What Happens Next and How to Get Involved
As with most governance proposals, the next phase involves community discussion and ultimately a vote by FLR holders. Details on timing and exact voting mechanics will likely emerge as the process unfolds. For those holding the token or considering participation, reviewing the full proposal text offers the best foundation for forming an opinion.
Beyond the vote, successful implementation would require ongoing monitoring of metrics like actual MEV captured, burn rates, and user experience changes. Transparency around FIRE’s operations will also be crucial for maintaining trust.
In the bigger picture, initiatives like this highlight why active participation in blockchain governance can matter. Small networks have the advantage of agility—they can test bold ideas that might be harder to coordinate on larger, more established chains.
Broader Implications for Crypto Token Design
Looking beyond Flare specifically, this proposal touches on themes that many projects will face: how to handle MEV responsibly, how to create sustainable incentives, and how to make tokenomics actually serve long-term holders rather than short-term speculators.
We’ve seen plenty of experiments with burns, buybacks, staking rewards, and revenue sharing. What stands out here is the attempt to combine several levers into one cohesive strategy. If it works, it could inspire similar thinking elsewhere, particularly among networks seeking to differentiate themselves through superior economics.
The real test for any tokenomics overhaul isn’t the announcement—it’s whether usage grows while supply dynamics strengthen over time.
One subtle but important detail involves adjustments to how inflation calculations work, excluding certain burned or locked tokens from the base. These nuances can compound over years, potentially leading to tighter effective supply than headline numbers suggest.
Practical Takeaways for Crypto Enthusiasts
If you’re following layer-1 developments, keep an eye on how this vote plays out and what metrics the team shares afterward. For holders, understanding the proposal helps inform decisions about staking, liquidity provision, or simply long-term positioning.
Developers interested in building might appreciate the focus on stable economics that could reduce some of the volatility tied purely to token issuance.

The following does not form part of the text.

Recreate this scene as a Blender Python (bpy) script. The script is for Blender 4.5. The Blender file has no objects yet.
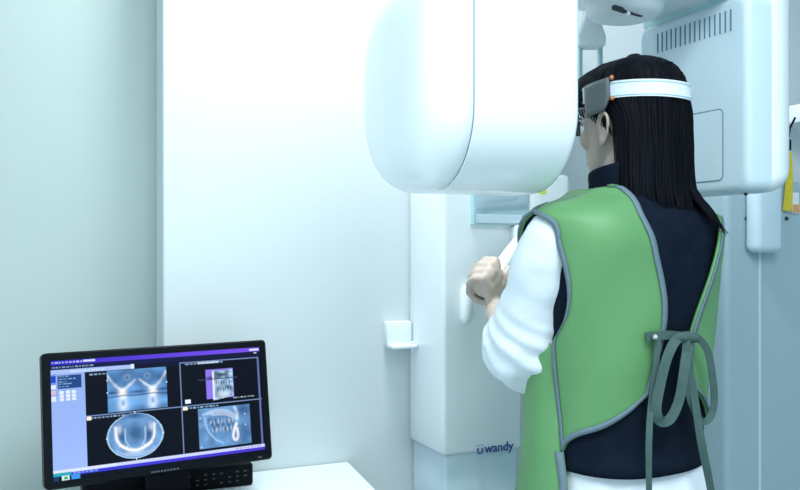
import bpy, bmesh, math, random
import numpy as np
from mathutils import Vector, Matrix, noise

random.seed(7)
scene = bpy.context.scene
COL = scene.collection
PI = math.pi
FX, FY = .4035, .915          # camera forward in the room (room axes: X along the back wall, Y into it)
CAMZ, F = 1.27, 844.0
V = Vector


def ray(px, py):
    a = (px - 400) / F
    b = (245 - py) / F
    return V((FX + a * FY, FY - a * FX, b))


def at(px, py, Y):
    d = ray(px, py)
    return V((0, 0, CAMZ)) + d * (Y / d.y)


# ---------------------------------------------------------------- materials
def srgb(r, g, b):
    def f(c):
        c /= 255.0
        return c / 12.92 if c <= .04045 else ((c + .055) / 1.055) ** 2.4
    return (f(r), f(g), f(b), 1)


def mat(name, col, rough=.5, metal=0, spec=.5, var=.04, scale=12, bump=0, bscale=60, coat=0, emit=0, stretch=None):
    m = bpy.data.materials.new(name)
    m.use_nodes = True
    nt = m.node_tree
    b = nt.nodes['Principled BSDF']
    b.inputs['Roughness'].default_value = rough
    b.inputs['Metallic'].default_value = metal
    b.inputs['Specular IOR Level'].default_value = spec
    b.inputs['Coat Weight'].default_value = coat
    tc = nt.nodes.new('ShaderNodeTexCoord')
    mp = nt.nodes.new('ShaderNodeMapping')
    if stretch:
        mp.inputs['Scale'].default_value = stretch
    nt.links.new(tc.outputs['Object'], mp.inputs[0])
    n = nt.nodes.new('ShaderNodeTexNoise')
    n.inputs['Scale'].default_value = scale
    n.inputs['Detail'].default_value = 4
    nt.links.new(mp.outputs[0], n.inputs['Vector'])
    r = nt.nodes.new('ShaderNodeValToRGB')
    r.color_ramp.elements[0].position = .3
    r.color_ramp.elements[1].position = .7
    r.color_ramp.elements[0].color = tuple(c * (1 - var) for c in col[:3]) + (1,)
    r.color_ramp.elements[1].color = tuple(min(1, c * (1 + var)) for c in col[:3]) + (1,)
    nt.links.new(n.outputs[0], r.inputs[0])
    nt.links.new(r.outputs[0], b.inputs['Base Color'])
    if bump:
        n2 = nt.nodes.new('ShaderNodeTexNoise')
        n2.inputs['Scale'].default_value = bscale
        nt.links.new(mp.outputs[0], n2.inputs['Vector'])
        bp = nt.nodes.new('ShaderNodeBump')
        bp.inputs['Strength'].default_value = bump
        bp.inputs['Distance'].default_value = .004
        nt.links.new(n2.outputs[0], bp.inputs['Height'])
        nt.links.new(bp.outputs[0], b.inputs['Normal'])
    if emit:
        nt.links.new(r.outputs[0], b.inputs['Emission Color'])
        b.inputs['Emission Strength'].default_value = emit
    return m


M = {
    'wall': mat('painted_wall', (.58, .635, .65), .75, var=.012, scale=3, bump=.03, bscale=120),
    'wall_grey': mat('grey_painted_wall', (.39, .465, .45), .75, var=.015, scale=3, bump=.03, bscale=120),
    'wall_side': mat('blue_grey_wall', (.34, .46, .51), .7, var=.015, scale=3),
    'floor': mat('vinyl_floor', (.24, .30, .32), .4, var=.06, scale=20),
    'ceil': mat('ceiling_paint', (.85, .87, .87), .8, var=.01),
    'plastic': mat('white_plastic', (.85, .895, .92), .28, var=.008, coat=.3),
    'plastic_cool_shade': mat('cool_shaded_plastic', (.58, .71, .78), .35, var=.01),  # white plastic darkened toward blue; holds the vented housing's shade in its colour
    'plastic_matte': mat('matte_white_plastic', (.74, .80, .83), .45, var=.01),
    'seam': mat('seam_rubber', (.16, .27, .38), .6),
    'vent': mat('vent_shadow', (.09, .2, .27), .7),
    'slot': mat('black_slot', (.01, .015, .025), .6),
    'mirror': mat('mirror_glass', (.8, .9, .92), .08, metal=.9, var=.0),
    'frame': mat('teal_frame', (.42, .66, .70), .35),
    'rod': mat('pale_steel', (.48, .62, .67), .35, metal=.3),
    'sticker': mat('yellow_sticker', (.75, .80, .08), .6),
    'logo': mat('logo_navy', (.015, .06, .26), .5),
    'logo_dot': mat('logo_grey', (.25, .4, .55), .5),
    'black': mat('black_plastic', (.002, .004, .006), .4, spec=.1, var=.1),
    'black_matte': mat('black_matte_plastic', (.002, .003, .006), .55, spec=.12, var=.1),
    'grey_mark': mat('grey_print', (.05, .07, .09), .6),
    'desk': mat('white_laminate', (.60, .69, .71), .4, var=.01),
    'skin': mat('skin', (.45, .365, .315), .5, var=.05, scale=40, bump=.05, bscale=250),
    'lip': mat('lip', (.5, .22, .2), .5),
    'eye': mat('eye_white', (.8, .8, .8), .2),
    'iris': mat('iris', (.02, .012, .008), .2),
    'hair': mat('black_hair', (.0025, .003, .006), .55, spec=.08, var=.5, scale=60, bump=.3, bscale=120, stretch=(1, 1, .08)),
    'green': mat('green_vinyl', (.118, .295, .115), .45, spec=.35, var=.05, scale=7, bump=.08, bscale=25),
    'trim': mat('grey_binding', (.13, .19, .23), .7, var=.08, scale=90, bump=.2, bscale=300),
    'tie': mat('grey_green_tape', (.05, .10, .09), .75, var=.08, scale=90, bump=.2, bscale=300),
    'liner': mat('teal_liner', (.10, .26, .30), .7),
    'vest': mat('navy_fabric', (.0045, .009, .019), .8, spec=.08, var=.2, scale=40, bump=.15, bscale=150),
    'white_cloth': mat('white_cotton', (.73, .78, .83), .8, var=.02, scale=15, bump=.1, bscale=120),
    'shoe': mat('white_shoe', (.7, .72, .74), .5),
    'strap': mat('white_strap', (.74, .80, .86), .75, var=.05, scale=50, bump=.2, bscale=200),
    'plate': mat('grey_plate', (.10, .12, .13), .45, var=.08),
    'copper': mat('copper_rivet', (.55, .22, .09), .4, metal=.5),
    'lens': mat('dark_lens', (.02, .03, .035), .15),
    'wire': mat('pale_wire', (.7, .78, .8), .3),
    'yellow': mat('yellow_strap', (.62, .50, .03), .6, var=.08, scale=60),
    'paper': mat('white_paper', (.8, .82, .84), .7),
    'orange': mat('orange_print', (.75, .35, .12), .6),
    'screw': mat('dark_screw', (.03, .06, .08), .4, metal=.5),
    'metal': mat('satin_metal', (.5, .55, .57), .35, metal=.8),
}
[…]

Users in general stand to gain from potentially fairer transaction environments if MEV extraction becomes less predatory.

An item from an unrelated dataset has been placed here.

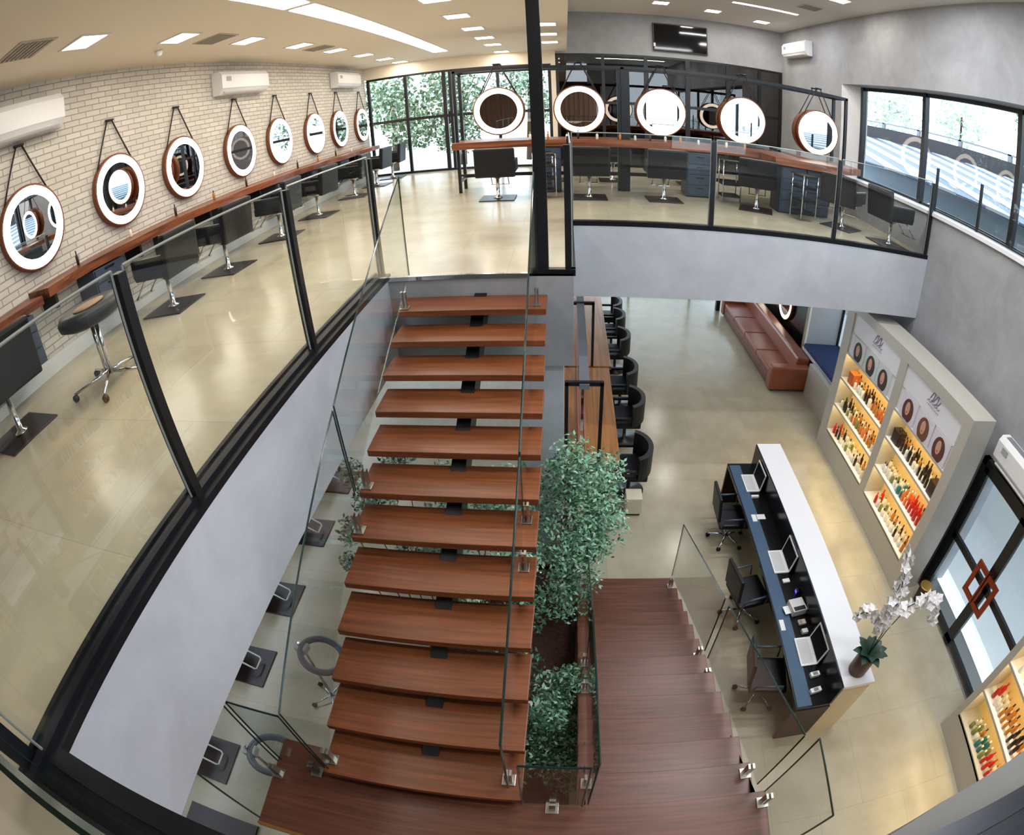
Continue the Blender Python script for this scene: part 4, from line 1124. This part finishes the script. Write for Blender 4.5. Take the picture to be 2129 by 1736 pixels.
def washchair():
    t = thing('wash_chair', 'x', 'wash chair')
    obj('base_plate', B().box(-.30, .34, -.30, .30, 0, .02, .005), M_plate, t)
    obj('pedestal', B().box(-.50, -.24, -.14, .14, .0, .32, .02), M_black, t)
    obj('seat', B().box(-.66, -.14, -.28, .28, .32, .48, .04), M_leather, t)
    obj('backrest', B().box(-.78, -.66, -.27, .27, .44, 1.05, .04, Matrix.Rotation(-.25, 3, 'Y')), M_leather, t)
    b = B().tube([(.0, -.10, .24), (.18, -.10, .12), (.20, -.08, .10), (.20, .08, .10), (.18, .10, .12), (.0, .10, .24)], .012, 6).tube([(-.28, 0, .06), (.0, -.10, .24)], .01, 6)
    obj('footrest', b, M_white, t)
    return t
wc = washchair()
for i, y in enumerate([6.9, 5.6, 4.17, 2.94, 1.42]):
    lb = 'black wash chair base plate and footrest under the left gallery, %s from the far end' % ['first', 'second', 'third', 'fourth', 'fifth'][i]
    if i == 0: wc.location = (-4.08, y, 0); wc['label'] = lb; wc['group'] = 'wash chairs under the left gallery'
    else: dup(wc, (-4.08, y, 0), 0, lb)

# ============================================================ OUTDOORS
def tree(label, base, crown, n, lsize, mats, group=None, seed=1, trunk=True):
    rnd = random.Random(seed); t = thing('tree', label, 'tree', base, 0, group)
    b = B(); b.tube([(0, 0, 0), (.1, 0, crown[0][2]-base[2])], .12, 7, r1=.06)
    obj('trunk', b, M_bark, t)
    b = B(); tot = sum(q[3]**2 for q in crown)
    for (x, y, z, r) in crown:
        for i in range(int(n*r*r/tot)):
            d = Vector((rnd.gauss(0, 1), rnd.gauss(0, 1), rnd.gauss(0, 1))).normalized()*r*(rnd.random()**.4)
            p = Vector((x-base[0], y-base[1], z-base[2]))+d; s = lsize*rnd.uniform(.6, 1.3)
            u = Vector((rnd.uniform(-1, 1), rnd.uniform(-1, 1), rnd.uniform(-1, 1))).normalized(); v = u.orthogonal().normalized()
            b.mi = 0 if rnd.random() < .6 else 1
            b.quad([p-u*s*.5, p+v*s*.3, p+u*s*.5, p-v*s*.3])
    obj('crown', b, mats, t)
TG = 'trees beyond the garden doors'
tree('leafy tree beyond the leftmost garden door', (-5.5, 17.5, 4.1), [(-5.6, 17.4, 6.6, 1.1), (-4.8, 17.2, 5.6, .9)], 2600, .16, [M_leafo, M_leafp], TG, 21)
tree('leafy tree beyond the sliding garden door with the handle', (-3.3, 17.8, 4.1), [(-3.5, 17.6, 6.7, 1.1), (-3.4, 17.4, 5.3, .9)], 2400, .16, [M_leafo, M_leafp], TG, 22)
tree('pale tree beyond the leftmost island mirror', (-1.2, 18.5, 4.1), [(-1.4, 18.4, 7.0, 1.0), (-.6, 18.6, 6.0, .7)], 1500, .15, [M_leafp, M_leafo], TG, 23)
tree('pale tree behind the neighbouring roof, far half of the ribbon window', (19, 22, 0), [(19, 22, 8.6, 1.6), (18, 27, 8.2, 2.0)], 1500, .3, [M_leafp, M_leafp], 'trees beyond the ribbon window', 24)
tree('pale tree behind the neighbouring roof, near half of the ribbon window', (18, 12, 0), [(17.5, 14, 8.6, 1.8), (18, 10.5, 8.6, 2.4)], 2600, .3, [M_leafp, M_leafo], 'trees beyond the ribbon window', 25)
tree('pale shrub below the ribbon window sill outside', (8.3, 6.5, 0), [(8.3, 6.6, 4.1, .7), (8.4, 5.2, 3.9, .8), (8.3, 8.4, 4.2, .6), (8.4, 10.5, 4.4, .5)], 3400, .14, [M_leafp, M_leafo], 'trees beyond the ribbon window', 26)
t = thing('neighbour_building', 'neighbouring building with ribbed white and grey roof sheets and a dark parapet band', 'building', (12, 12, 0))
obj('wall', B().box(9.5, 15, -2, 30, -.05, 5.2), mat('pale render', (150, 160, 172), .8), t, True)
b = B(); b2 = B()
for i in range(36):
    s0 = 4.2+i*.40; tgt = b if i % 2 == 0 else b2
    P = []
    for (xx, s1) in ((9.0, s0), (14.75, s0), (14.75, s0+.40), (9.0, s0+.40)):
        P.append((xx, 15+(xx-s1)/.345, 6.25+(xx-15)*.158))
    if P[0][1] > 34 or P[1][1] < -6: continue
    lo = [tgt.bm.verts.new((x, y, z-.05)) for x, y, z in P]; hi = [tgt.bm.verts.new((x, y, z+(.02 if i % 2 else 0))) for x, y, z in P]
    tgt.bm.faces.new(hi); tgt.bm.faces.new(lo[::-1])
    for q in range(4): tgt.bm.faces.new((lo[q], lo[(q+1) % 4], hi[(q+1) % 4], hi[q]))
obj('roof_sheet', b, M_roof, t, True); obj('roof_rib', b2, mat('white roof sheet', (180, 186, 196), .6), t, True)
obj('parapet_band', B().box(14.76, 14.95, -2, 34, 6.15, 6.78), mat('charcoal fascia band', (40, 34, 38), .6), t, True)
b = B()
for y in range(-1, 24, 3): b.box(14.80, 14.90, y, y+.2, 6.78, 7.05)
b.box(14.80, 14.88, -2, 34, 7.0, 7.06)
obj('parapet_rail', b, M_grey, t, True)

# ============================================================ LAMPS
# light given by the recessed panels (same places, sizes of the fittings)
for y in YL: area('downlight_and_fill', (-4.1, y, 7.465), (0, 0, 0), .34, .34, 7.5, WARM)
for y in [6.8, 8.25, 9.7, 11.1, 12.4, 14.1]: area('downlight_and_fill', (-1.5, y, 7.465), (0, 0, 0), .34, .34, 7.5, WARM)
area('strip_and_fill_glow', (-2.77, 7.2, 7.46), (0, 0, 0), .32, 11.4, 62, (1, .96, .9))
for x, y in ((2.24, 12.7), (3.53, 13.0), (4.9, 13.4), (4.97, 9.26)): area('downlight_and_fill', (x, y, 8.6), (0, 0, 0), .34, .34, 20, NEUT)
for y in (.66, 3.66, 6.66, 11.56): area('strip_and_fill_glow', (3.35 if y < 10 else 4.35, y, 8.6), (0, 0, 0), 3.4 if y < 10 else 1.5, .1, 120 if y < 10 else 40, (.93, .96, 1.0))  # stairwell strips are added fill; the far one is a real fitting
# unseen ground-floor fill lights added under the slabs, without fittings
GF_FILL = [(-4.2, 1.0, 3.38), (-4.2, 4.0, 3.38), (-4.2, 7.0, 3.38), (-4.2, 10.0, 3.38), (2.6, 8.6, 3.235), (2.6, 11.2, 3.235), (2.6, 13.8, 3.235), (-.8, 9.0, 3.235), (-.8, 12.0, 3.235), (4.3, -1.2, 3.38), (1.2, -1.2, 3.38)]
for i, (x, y, z) in enumerate(GF_FILL): area('downlight_and_fill', (x, y, z-.01), (0, 0, 0), .34, .34, 5 if x < 0 else 13, NEUT)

- Monitor network activity metrics like TVL and address growth alongside token burns
- Consider the balance between decentralization goals and practical value capture
- Evaluate how similar ideas might apply to other projects you’re interested in
Personally, I find these kinds of proposals refreshing because they move beyond hype toward genuine attempts at solving persistent problems in crypto design. Not every idea will stick, but the conversation itself pushes the space forward.
Final Thoughts on Sustainable Blockchain Economics
At its heart, FIP.16 represents an effort to make network success translate more directly into token success. By tackling inflation, MEV, and revenue in one package, Flare is attempting to build a more resilient economic foundation.

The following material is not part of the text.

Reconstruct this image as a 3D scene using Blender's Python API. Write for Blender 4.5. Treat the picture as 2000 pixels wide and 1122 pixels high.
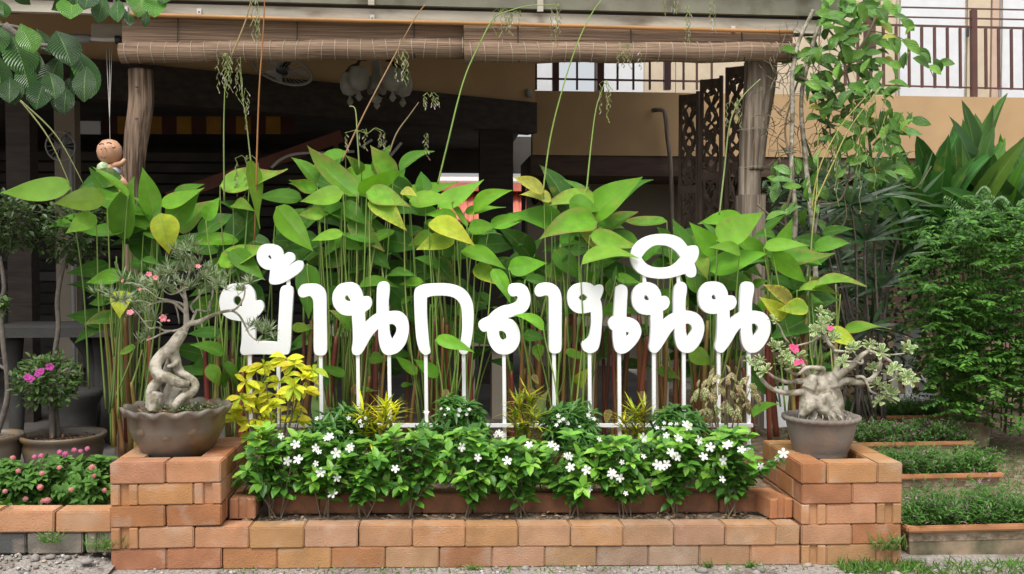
import bpy, bmesh, math, random
from mathutils import Vector, Matrix, noise as mnoise
V = Vector
random.seed(7)
for o in list(bpy.data.objects): bpy.data.objects.remove(o)
SC = bpy.context.scene
COL = SC.collection

# ------------------------------------------------------------------ camera
F, YAW, PITCH = 1900.0, 0.0825, 0.0295
CAM = V((0, -4.55, 1.456))
FW = V((math.sin(YAW)*math.cos(PITCH), math.cos(YAW)*math.cos(PITCH), -math.sin(PITCH)))
RT = V((math.cos(YAW), -math.sin(YAW), 0))
UP = RT.cross(FW)
cd = bpy.data.cameras.new('camera'); cam = bpy.data.objects.new('camera', cd); COL.objects.link(cam)
cd.sensor_width = 36; cd.lens = 36*F/2000; cd.clip_start = .05; cd.clip_end = 800
m = Matrix((RT, UP, -FW)).transposed().to_4x4(); m.translation = CAM
cam.matrix_world = m
SC.camera = cam

# ------------------------------------------------------------------ sky, sun, exposure
SUN_EL, SUN_AZ = math.radians(62), math.radians(200)      # azimuth clockwise from +Y: behind the camera, a little left
w = bpy.data.worlds.new('World'); SC.world = w; w.use_nodes = True
nt = w.node_tree; nt.nodes.clear()
sky = nt.nodes.new('ShaderNodeTexSky'); sky.sky_type = 'NISHITA'; sky.sun_disc = False
sky.sun_elevation = SUN_EL; sky.sun_rotation = SUN_AZ; sky.air_density = 1.0; sky.dust_density = 5.0; sky.ozone_density = 1.0
hs = nt.nodes.new('ShaderNodeHueSaturation'); hs.inputs['Saturation'].default_value = .22
bg = nt.nodes.new('ShaderNodeBackground'); bg.inputs['Strength'].default_value = .15
wo = nt.nodes.new('ShaderNodeOutputWorld')
nt.links.new(sky.outputs[0], hs.inputs['Color']); nt.links.new(hs.outputs[0], bg.inputs['Color']); nt.links.new(bg.outputs[0], wo.inputs[0])
sl = bpy.data.lights.new('sun', 'SUN'); sl.energy = 1.5; sl.angle = math.radians(24); sl.color = (1, .97, .92)
so = bpy.data.objects.new('sun', sl); COL.objects.link(so)
sd = V((math.sin(SUN_AZ)*math.cos(SUN_EL), math.cos(SUN_AZ)*math.cos(SUN_EL), math.sin(SUN_EL)))
so.rotation_euler = sd.to_track_quat('Z', 'Y').to_euler(); so.location = sd*30
vs = SC.view_settings; vs.view_transform = 'Standard'; vs.look = 'None'; vs.exposure = 0.45; vs.gamma = 1
vs.use_curve_mapping = False
SC.cycles.max_bounces = 8; SC.cycles.transparent_max_bounces = 8
SC.cycles.use_denoising = True

# ------------------------------------------------------------------ helpers
def at(u, v, Y):
    d = FW*F + RT*(u-1000) - UP*(v-561)
    return CAM + d*((Y-CAM.y)/d.y)
def ppm(p): return F/((p-CAM).dot(FW))          # pixels per metre at a point
def gz(x): return -.0187*x
R = random.uniform
WL = {}                                          # world location of each object
def link(o, parent, wloc):
    COL.objects.link(o); WL[o.name] = V(wloc)
    if parent:
        o.parent = parent; o.location = V(wloc) - WL[parent.name]
    else: o.location = wloc
    return o
def empty(name, loc, label=None, cat=None, group=None):
    o = bpy.data.objects.new(name, None); o.empty_display_size = .1
    link(o, None, loc)
    if label: tag(o, label, cat, group)
    return o
def tag(o, label, cat, group=None):
    o['label'] = label; o['category'] = cat
    if group: o['group'] = group
    return o
def kind(o, k): o['kind'] = k; return o

class MB:
    def __init__(s): s.v = []; s.f = []; s.c = []; s.uv = None; s.col = (1, 1, 1)
    def add(s, vs, fs, col=None):
        n = len(s.v); s.v += [tuple(p) for p in vs]; s.f += [tuple(i+n for i in f) for f in fs]
        s.c += [col or s.col]*len(fs)
    def box(s, lo, hi, col=None):
        x0, y0, z0 = lo; x1, y1, z1 = hi
        s.add([(x0,y0,z0),(x1,y0,z0),(x1,y1,z0),(x0,y1,z0),(x0,y0,z1),(x1,y0,z1),(x1,y1,z1),(x0,y1,z1)],
              [(0,3,2,1),(4,5,6,7),(0,1,5,4),(1,2,6,5),(2,3,7,6),(3,0,4,7)], col)
        return s
    def beam(s, a, b, w, h, upv=(0,0,1), col=None):       # box along a-b
        a, b = V(a), V(b); d = (b-a).normalized(); x = d.cross(V(upv))
        if x.length < 1e-4: x = d.cross(V((0,1,0)))
        x.normalize(); y = x.cross(d)
        pts = [p + x*sx*w/2 + y*sy*h/2 for p in (a, b) for sx, sy in ((-1,-1),(1,-1),(1,1),(-1,1))]
        s.add(pts, [(0,1,2,3),(7,6,5,4),(0,4,5,1),(1,5,6,2),(2,6,7,3),(3,7,4,0)], col); return s
    def tube(s, pts, rad, n=7, sub=0, col=None, cap=True):
        pts = [V(p) for p in pts]; rad = list(rad) if hasattr(rad, '__len__') else [rad]*len(pts)
        if sub: pts, rad = smooth(pts, rad, sub)
        up = V((.3,.2,1)); vs = []; prev = None
        for i, p in enumerate(pts):
            d = (pts[min(i+1, len(pts)-1)] - pts[max(i-1, 0)])
            if d.length < 1e-7: d = V((0,0,1))
            d.normalize()
            x = prev - d*prev.dot(d) if prev else up.cross(d)
            if x.length < 1e-4: x = V((1,0,0)).cross(d)
            x.normalize(); prev = x; y = d.cross(x)
            for k in range(n):
                a = 2*math.pi*k/n; vs.append(p + (x*math.cos(a)+y*math.sin(a))*rad[i])
        fs = [(i*n+k, i*n+(k+1)%n, (i+1)*n+(k+1)%n, (i+1)*n+k) for i in range(len(pts)-1) for k in range(n)]
        if cap: fs += [tuple(range(n-1,-1,-1)), tuple((len(pts)-1)*n+k for k in range(n))]
        s.add(vs, fs, col); return s
    def lathe(s, prof, c, n=32, fr=None, col=None):       # prof (r,z); fr(angle,i)-> (dr,dz)
        c = V(c); vs = []
        for i, (r, z) in enumerate(prof):
            for k in range(n):
                a = 2*math.pi*k/n; dr, dz = fr(a, i) if fr else (0, 0)
                vs.append(c + V(((r+dr)*math.cos(a), (r+dr)*math.sin(a), z+dz)))
        fs = [(i*n+k, i*n+(k+1)%n, (i+1)*n+(k+1)%n, (i+1)*n+k) for i in range(len(prof)-1) for k in range(n)]
        s.add(vs, fs, col); return s
    def leaf(s, p, d, nrm, L, W, col, fold=.25, bend=.15):
        d = d.normalized(); x = d.cross(nrm)
        if x.length < 1e-4: x = d.cross(V((.3,.5,.8)))
        x.normalize(); z = x.cross(d)
        def q(t, a, h): return p + d*(L*t) + x*(a*W) + z*(h*W + L*(-bend*t*t))
        s.add([q(0,0,0), q(.32,-.46,fold*.5), q(.32,0,0), q(.32,.46,fold*.5), q(.7,-.38,fold*.4), q(.7,0,0), q(.7,.38,fold*.4), q(1,0,0)],
              [(0,2,1),(0,3,2),(1,2,5,4),(2,3,6,5),(4,5,7),(5,6,7)], col)
    def blade(s, p, d, nrm, L, W, col, bend=.2, seg=3):    # narrow strap
        d = d.normalized(); x = d.cross(nrm)
        if x.length < 1e-4: x = V((1,0,0))
        x.normalize(); z = x.cross(d); vs = []
        for i in range(seg+1):
            t = i/seg; wd = W*.5*(1 - t**2.2)*(.55+.45*min(1, t*4)); c = p + d*(L*t) - z*(bend*L*t*t)
            vs += [c - x*wd, c + x*wd] if i < seg else [c]
        fs = [(2*i, 2*i+1, 2*i+3, 2*i+2) for i in range(seg-1)] + [(2*seg-2, 2*seg-1, 2*seg)]
        s.add(vs, fs, col)
    def mesh(s, name, mats, smooth_=False, org=(0,0,0)):
        me = bpy.data.meshes.new(name); org = V(org)
        me.from_pydata([V(p)-org for p in s.v], [], s.f)
        for mt in (mats if isinstance(mats, (list, tuple)) else [mats]): me.materials.append(mt)
        if any(c != (1,1,1) for c in s.c):
            at_ = me.color_attributes.new('Col', 'FLOAT_COLOR', 'CORNER'); buf = []
            for f, c in zip(s.f, s.c): buf += [c[0], c[1], c[2], 1]*len(f)
            at_.data.foreach_set('color', buf)
        if smooth_: me.polygons.foreach_set('use_smooth', [True]*len(me.polygons))
        me.update(); return me
    def build(s, name, mats, parent=None, smooth_=False, org=None):
        if org is None:
            n = len(s.v); xs = [p[0] for p in s.v]; ys = [p[1] for p in s.v]; zs = [p[2] for p in s.v]
            org = V(((min(xs)+max(xs))/2, (min(ys)+max(ys))/2, min(zs)))
        o = bpy.data.objects.new(name, s.mesh(name, mats, smooth_, org))
        return link(o, parent, org)
def smooth(pts, rad, sub):
    P, Q = [], []
    n = len(pts)
    for i in range(n-1):
        p0, p1, p2, p3 = pts[max(i-1,0)], pts[i], pts[i+1], pts[min(i+2,n-1)]
        for k in range(sub):
            t = k/sub
            P.append(.5*((2*p1)+(p2-p0)*t+(2*p0-5*p1+4*p2-p3)*t*t+(3*p1-p0-3*p2+p3)*t**3)); Q.append(rad[i]*(1-t)+rad[i+1]*t)
    return P+[pts[-1]], Q+[rad[-1]]
def inst(name, me, parent, M, color=None):               # a part that shares mesh data, world matrix M
    o = bpy.data.objects.new(name, me); COL.objects.link(o); WL[o.name] = M.translation.copy()
    if parent: o.parent = parent; M = Matrix.Translation(-WL[parent.name]) @ M
    o.matrix_basis = M
    if color: o.color = (*color, 1)
    return o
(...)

Whether this specific plan passes or evolves through community input, the underlying principles—reducing unnecessary dilution, internalizing value where possible, and creating transparent mechanisms for reinvestment—deserve attention from anyone serious about crypto’s maturation.
The coming weeks and months will reveal how holders respond and how effectively the network can execute if approved. In the meantime, it’s a reminder that even smaller players can propose big ideas that challenge how we think about blockchain incentives.
What do you think—does bringing MEV in-house make sense for long-term sustainability, or should it remain more decentralized by design? These are the kinds of questions that will shape the next wave of layer-1 innovation.
Tokenomics remain one of the most fascinating yet complex aspects of cryptocurrency projects. As more networks reach maturity, expect to see continued experimentation with models that better align incentives across users, builders, and holders. Flare’s current proposal adds an intriguing chapter to that ongoing story.
Staying informed and thinking critically about these changes helps navigate the space more effectively. Whether you’re deeply involved with Flare or simply observing from afar, developments like this highlight why paying attention to governance details can matter more than many realize.